**Instruction**
Retype exactly the lines from the first one through the line with "COL = SC.collection", including both ends; skip any pictures.
==== Dataset section ====
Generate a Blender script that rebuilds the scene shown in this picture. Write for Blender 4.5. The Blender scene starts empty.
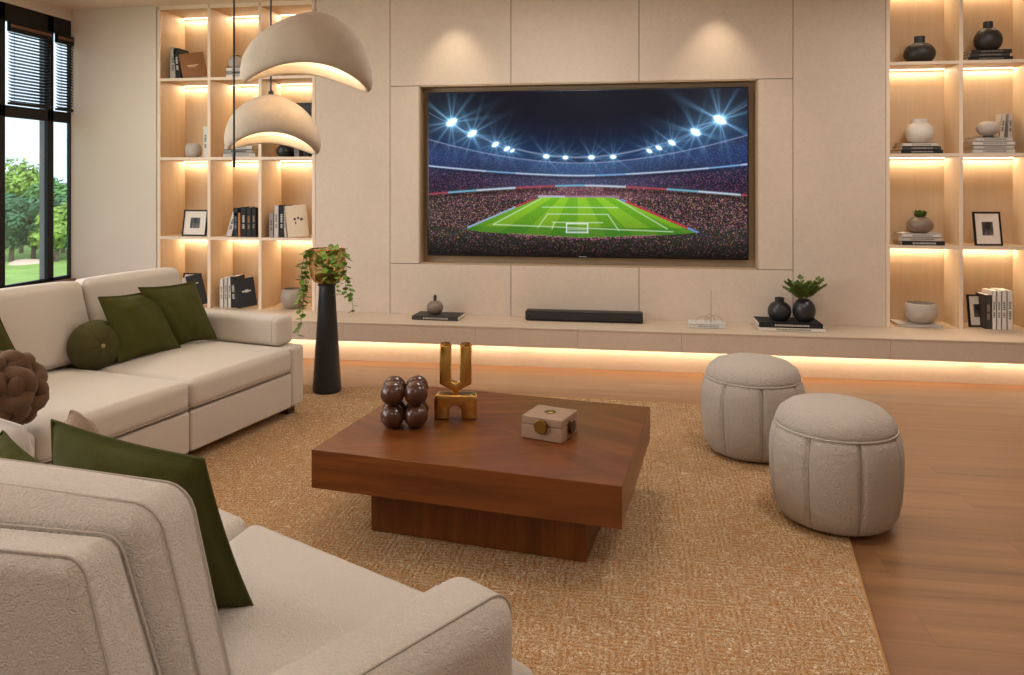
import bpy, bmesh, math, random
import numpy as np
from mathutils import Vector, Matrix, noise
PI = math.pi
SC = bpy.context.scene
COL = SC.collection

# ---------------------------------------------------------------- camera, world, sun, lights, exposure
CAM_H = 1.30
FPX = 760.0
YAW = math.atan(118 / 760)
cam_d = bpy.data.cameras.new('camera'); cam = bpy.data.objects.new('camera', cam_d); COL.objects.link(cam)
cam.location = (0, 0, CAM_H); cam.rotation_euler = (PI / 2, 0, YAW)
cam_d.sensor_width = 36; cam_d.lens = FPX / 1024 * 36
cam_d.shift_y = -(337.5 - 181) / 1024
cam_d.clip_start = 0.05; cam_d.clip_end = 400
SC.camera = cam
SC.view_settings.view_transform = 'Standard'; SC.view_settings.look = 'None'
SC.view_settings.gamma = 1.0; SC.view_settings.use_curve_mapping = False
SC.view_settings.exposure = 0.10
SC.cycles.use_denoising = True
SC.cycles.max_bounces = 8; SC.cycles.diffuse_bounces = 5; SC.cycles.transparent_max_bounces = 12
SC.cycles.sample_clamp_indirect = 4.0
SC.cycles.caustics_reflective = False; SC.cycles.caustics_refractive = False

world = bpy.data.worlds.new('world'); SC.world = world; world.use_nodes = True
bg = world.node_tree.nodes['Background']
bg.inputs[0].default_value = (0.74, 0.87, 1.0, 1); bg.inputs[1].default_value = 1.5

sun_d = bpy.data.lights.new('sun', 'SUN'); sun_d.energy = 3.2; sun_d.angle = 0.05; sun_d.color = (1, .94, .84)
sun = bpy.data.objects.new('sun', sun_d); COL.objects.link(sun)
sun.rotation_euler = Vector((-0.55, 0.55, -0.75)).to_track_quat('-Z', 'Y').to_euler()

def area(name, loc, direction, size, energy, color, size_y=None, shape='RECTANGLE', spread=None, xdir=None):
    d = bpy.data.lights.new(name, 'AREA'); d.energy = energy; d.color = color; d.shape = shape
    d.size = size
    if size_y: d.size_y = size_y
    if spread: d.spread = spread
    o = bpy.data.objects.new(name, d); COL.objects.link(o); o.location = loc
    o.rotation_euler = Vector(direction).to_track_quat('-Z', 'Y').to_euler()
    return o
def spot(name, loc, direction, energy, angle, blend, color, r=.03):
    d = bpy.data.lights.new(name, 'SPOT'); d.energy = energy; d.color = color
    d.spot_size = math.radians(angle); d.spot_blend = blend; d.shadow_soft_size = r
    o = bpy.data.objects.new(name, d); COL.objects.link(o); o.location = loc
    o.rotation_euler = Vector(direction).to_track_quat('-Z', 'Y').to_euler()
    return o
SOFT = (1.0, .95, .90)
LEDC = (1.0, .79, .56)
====
**Task solution**
Generate a Blender script that rebuilds the scene shown in this picture. Write for Blender 4.5. The Blender scene starts empty.
import bpy, bmesh, math, random
import numpy as np
from mathutils import Vector, Matrix, noise
PI = math.pi
SC = bpy.context.scene
COL = SC.collection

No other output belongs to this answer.